Definition
A component of a flight director system that calculates the pitch attitude required to satisfy the selected flight mode (such as altitude hold, vertical speed, or glideslope capture) and sends that command to the flight director display, where it appears as the pitch command bar for the pilot or autopilot to follow.
Plain English
The part of the flight director that works out how much the nose needs to go up or down to fly the selected mode, then shows that as a command on the attitude indicator.
Context Anchor
Seen in flight director system discussions, especially where the instrument display shows pitch guidance for climbs, descents, altitude holding, or airspeed control.
Derivation
Pitch refers to nose-up or nose-down attitude.

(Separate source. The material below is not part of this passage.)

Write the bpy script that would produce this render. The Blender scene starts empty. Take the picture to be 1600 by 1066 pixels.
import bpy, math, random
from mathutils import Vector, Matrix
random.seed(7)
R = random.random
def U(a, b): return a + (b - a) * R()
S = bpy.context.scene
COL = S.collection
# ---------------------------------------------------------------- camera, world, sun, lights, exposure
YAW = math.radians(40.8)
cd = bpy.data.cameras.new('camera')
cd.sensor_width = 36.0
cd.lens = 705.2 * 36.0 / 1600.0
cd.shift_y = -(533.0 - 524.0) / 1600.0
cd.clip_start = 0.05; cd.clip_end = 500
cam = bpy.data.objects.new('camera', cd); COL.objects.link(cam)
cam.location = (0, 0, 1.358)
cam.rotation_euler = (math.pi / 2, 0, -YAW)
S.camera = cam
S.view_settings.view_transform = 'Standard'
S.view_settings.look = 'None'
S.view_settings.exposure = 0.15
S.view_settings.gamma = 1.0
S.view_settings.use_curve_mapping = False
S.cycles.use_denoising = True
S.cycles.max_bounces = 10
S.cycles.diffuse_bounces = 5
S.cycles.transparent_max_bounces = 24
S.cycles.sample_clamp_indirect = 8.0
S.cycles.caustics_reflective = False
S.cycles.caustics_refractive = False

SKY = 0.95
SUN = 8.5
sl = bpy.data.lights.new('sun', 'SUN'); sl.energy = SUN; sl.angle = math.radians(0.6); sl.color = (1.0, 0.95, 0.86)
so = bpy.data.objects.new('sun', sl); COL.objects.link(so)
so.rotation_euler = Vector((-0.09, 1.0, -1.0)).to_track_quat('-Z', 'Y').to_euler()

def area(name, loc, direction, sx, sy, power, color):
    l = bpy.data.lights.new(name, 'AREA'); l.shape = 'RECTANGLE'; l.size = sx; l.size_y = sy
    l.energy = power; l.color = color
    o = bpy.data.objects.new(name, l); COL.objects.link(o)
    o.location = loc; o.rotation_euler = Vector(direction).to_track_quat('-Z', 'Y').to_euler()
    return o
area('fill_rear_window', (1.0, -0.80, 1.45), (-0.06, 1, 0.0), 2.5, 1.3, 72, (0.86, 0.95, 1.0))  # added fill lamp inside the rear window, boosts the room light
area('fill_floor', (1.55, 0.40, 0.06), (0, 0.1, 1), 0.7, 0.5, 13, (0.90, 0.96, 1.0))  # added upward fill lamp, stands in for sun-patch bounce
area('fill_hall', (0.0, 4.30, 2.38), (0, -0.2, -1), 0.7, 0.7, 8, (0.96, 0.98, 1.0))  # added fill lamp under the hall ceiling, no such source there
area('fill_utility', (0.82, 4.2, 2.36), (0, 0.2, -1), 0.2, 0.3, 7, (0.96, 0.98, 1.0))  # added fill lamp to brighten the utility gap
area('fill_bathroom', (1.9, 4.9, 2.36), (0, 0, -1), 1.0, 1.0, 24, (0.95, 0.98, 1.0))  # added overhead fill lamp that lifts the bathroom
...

Selection here means choosing the correct pitch angle to satisfy the active flight mode. Computer is the unit doing the calculation. Together: the box that picks the right pitch for the job.
Why Pilots Care
It supplies the vertical steering commands shown on the attitude indicator, reducing pilot workload and improving precision during climbs, descents, and instrument approaches.
Intuition Check
Pitch here does not mean sound, a sales talk, or propeller blade angle. In this term, pitch means the airplane’s nose-up or nose-down position, and selection means the vertical goal chosen for the flight director.
Example Sentence 1
When the pilot engaged altitude hold, the pitch selection computer commanded a slight nose-down attitude to stop the climb at the target altitude.
Example Sentence 2
On the ILS approach the pitch selection computer continuously adjusted the command bars to keep the airplane on glide slope.